COLLECTED DATA »
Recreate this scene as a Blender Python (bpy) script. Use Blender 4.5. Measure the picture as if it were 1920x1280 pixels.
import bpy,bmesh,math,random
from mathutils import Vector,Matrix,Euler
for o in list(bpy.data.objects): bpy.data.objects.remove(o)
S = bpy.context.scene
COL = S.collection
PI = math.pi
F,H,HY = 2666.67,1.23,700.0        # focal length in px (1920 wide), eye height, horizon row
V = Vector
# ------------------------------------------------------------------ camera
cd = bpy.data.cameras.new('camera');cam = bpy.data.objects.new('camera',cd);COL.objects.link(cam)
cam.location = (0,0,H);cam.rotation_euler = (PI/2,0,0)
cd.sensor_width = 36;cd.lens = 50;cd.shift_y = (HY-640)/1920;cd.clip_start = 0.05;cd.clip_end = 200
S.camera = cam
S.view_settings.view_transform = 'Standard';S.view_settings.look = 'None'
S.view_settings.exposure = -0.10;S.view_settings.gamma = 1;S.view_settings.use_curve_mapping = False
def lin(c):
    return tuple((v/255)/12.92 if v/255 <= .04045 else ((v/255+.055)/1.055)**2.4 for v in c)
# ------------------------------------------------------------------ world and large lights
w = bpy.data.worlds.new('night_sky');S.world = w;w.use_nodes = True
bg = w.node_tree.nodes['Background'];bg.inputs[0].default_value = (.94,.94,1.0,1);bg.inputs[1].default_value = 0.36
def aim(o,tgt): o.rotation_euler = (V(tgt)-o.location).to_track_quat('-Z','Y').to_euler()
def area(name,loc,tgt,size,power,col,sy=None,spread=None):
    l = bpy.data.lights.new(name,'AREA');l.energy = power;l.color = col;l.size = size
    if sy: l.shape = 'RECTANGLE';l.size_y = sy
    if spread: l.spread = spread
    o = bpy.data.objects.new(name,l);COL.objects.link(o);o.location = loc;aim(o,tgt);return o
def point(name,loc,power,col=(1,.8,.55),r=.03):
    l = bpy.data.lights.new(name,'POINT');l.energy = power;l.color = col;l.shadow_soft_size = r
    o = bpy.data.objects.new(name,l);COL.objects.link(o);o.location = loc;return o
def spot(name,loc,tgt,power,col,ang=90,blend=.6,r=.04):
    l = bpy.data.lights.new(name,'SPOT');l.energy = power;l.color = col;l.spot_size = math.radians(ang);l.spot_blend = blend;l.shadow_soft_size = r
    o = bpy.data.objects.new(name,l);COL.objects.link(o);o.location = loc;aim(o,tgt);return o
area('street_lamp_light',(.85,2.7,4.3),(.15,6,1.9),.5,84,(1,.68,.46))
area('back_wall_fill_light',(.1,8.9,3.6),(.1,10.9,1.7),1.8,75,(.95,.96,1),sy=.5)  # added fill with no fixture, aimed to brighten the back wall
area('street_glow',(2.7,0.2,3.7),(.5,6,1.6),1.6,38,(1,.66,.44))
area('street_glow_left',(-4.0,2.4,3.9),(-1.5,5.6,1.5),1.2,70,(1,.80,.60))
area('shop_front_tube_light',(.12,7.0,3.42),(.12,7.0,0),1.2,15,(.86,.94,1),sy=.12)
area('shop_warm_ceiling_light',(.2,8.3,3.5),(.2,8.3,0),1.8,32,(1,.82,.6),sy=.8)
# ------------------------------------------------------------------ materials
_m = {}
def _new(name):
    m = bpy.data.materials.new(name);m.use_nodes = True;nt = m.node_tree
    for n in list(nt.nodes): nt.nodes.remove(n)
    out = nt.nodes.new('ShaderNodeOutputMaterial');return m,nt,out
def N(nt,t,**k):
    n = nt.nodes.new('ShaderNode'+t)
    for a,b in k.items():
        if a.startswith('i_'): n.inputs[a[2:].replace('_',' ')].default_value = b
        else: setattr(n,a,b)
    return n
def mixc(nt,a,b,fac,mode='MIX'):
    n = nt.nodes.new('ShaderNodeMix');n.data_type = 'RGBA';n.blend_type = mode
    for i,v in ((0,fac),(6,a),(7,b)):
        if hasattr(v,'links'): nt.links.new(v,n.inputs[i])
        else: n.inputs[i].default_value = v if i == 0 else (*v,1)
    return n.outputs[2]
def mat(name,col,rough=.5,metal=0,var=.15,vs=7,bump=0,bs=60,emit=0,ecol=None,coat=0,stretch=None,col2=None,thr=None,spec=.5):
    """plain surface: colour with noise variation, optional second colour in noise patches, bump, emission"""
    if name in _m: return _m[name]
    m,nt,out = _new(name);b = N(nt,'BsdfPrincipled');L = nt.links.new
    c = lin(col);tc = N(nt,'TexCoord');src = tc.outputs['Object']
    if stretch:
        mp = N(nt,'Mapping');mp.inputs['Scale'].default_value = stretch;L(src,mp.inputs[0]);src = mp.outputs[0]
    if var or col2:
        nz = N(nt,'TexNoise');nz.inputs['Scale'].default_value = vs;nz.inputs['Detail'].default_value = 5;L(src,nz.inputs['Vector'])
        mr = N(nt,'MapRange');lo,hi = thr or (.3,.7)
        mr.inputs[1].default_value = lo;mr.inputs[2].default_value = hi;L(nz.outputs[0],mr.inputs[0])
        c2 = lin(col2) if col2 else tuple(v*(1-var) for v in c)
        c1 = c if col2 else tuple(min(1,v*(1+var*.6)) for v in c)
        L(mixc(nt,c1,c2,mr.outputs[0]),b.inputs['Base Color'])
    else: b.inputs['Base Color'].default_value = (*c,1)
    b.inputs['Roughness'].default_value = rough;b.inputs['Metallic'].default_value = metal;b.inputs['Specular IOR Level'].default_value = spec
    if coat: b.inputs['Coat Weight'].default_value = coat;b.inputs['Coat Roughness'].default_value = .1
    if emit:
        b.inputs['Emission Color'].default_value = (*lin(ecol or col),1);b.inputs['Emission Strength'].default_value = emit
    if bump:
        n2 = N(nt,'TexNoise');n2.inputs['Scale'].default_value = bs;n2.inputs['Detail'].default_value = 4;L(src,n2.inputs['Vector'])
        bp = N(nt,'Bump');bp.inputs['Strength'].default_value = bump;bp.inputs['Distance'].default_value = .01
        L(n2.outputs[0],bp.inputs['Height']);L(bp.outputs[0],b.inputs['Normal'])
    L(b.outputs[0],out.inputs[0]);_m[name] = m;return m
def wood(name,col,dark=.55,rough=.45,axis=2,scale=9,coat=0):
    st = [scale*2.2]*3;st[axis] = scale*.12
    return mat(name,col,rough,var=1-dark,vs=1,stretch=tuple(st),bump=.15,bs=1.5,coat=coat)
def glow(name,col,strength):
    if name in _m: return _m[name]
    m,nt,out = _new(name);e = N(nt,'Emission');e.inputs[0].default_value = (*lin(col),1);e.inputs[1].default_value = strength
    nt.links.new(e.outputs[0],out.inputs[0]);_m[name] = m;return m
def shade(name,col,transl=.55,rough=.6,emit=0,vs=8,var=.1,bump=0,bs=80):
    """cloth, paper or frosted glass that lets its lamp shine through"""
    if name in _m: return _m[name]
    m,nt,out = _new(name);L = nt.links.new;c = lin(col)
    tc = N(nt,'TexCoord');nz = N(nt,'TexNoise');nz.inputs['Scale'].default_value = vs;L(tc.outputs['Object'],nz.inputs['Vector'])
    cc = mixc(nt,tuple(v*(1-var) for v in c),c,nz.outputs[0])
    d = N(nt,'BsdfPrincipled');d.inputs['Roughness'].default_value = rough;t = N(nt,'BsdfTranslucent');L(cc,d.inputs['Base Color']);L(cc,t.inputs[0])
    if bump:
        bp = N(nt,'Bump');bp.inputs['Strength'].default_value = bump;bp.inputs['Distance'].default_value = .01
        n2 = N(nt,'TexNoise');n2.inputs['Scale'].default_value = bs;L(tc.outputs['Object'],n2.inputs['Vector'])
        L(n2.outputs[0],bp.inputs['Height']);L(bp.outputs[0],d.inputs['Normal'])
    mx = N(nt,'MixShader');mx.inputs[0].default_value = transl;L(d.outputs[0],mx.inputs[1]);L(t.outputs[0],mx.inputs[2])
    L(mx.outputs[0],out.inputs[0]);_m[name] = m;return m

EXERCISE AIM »
Pull every line containing "scene" out of the data above.

EXERCISE RESULT »
Recreate this scene as a Blender Python (bpy) script. Use Blender 4.5. Measure the picture as if it were 1920x1280 pixels.
S = bpy.context.scene